Radial power-like potentials: from the Bohr-Sommerfeld $S$-state energies to the exact ones

Abstract: Following our previous study of the Bohr-Sommerfeld (B-S) quantization condition for one-dimensional case (del Valle & Turbiner (2021) \cite{First}), we extend it to $d$-dimensional power-like radial potentials. The B-S quantization condition for $S$-states of the $d$-dimensional radial Schr\"odinger equation is proposed.

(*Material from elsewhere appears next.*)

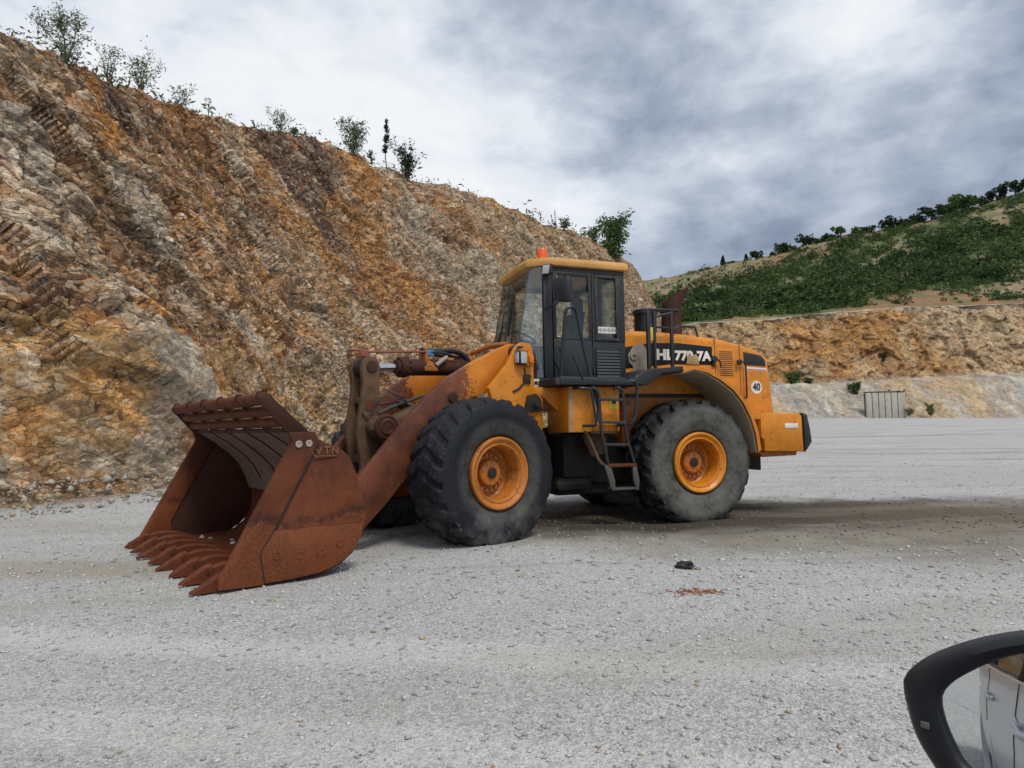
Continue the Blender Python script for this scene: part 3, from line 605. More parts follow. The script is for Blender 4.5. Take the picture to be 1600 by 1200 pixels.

Based on numerical results obtained for the spectra of power-like potentials, $V(r)=r^m$ with $m \in [-1, \infty)$, the correctness of the proposed B-S quantization condition is established for various dimensions $d$. It is demonstrated that by introducing the {\it WKB correction} $\gamma$ (supposedly coming from the higher order WKB terms) into the r.h.s. of the B-S quantization condition leads to the so-called {\it exact WKB quantization condition}, which reproduces the exact energies, while $\gamma$ remains always very small. For $m=2$ (any integer $d$) and for $m=-1$ (at $d=2$) the WKB correction $\gamma=0$: for $S$ states the B-S spectra coincides with the exact ones. Concrete calculations for physically important cases of linear, cubic, quartic, and sextic oscillators, as well as Coulomb and logarithmic potentials in dimensions $d=2,3,6$ are presented. Radial quartic anharmonic oscillator is considered briefly.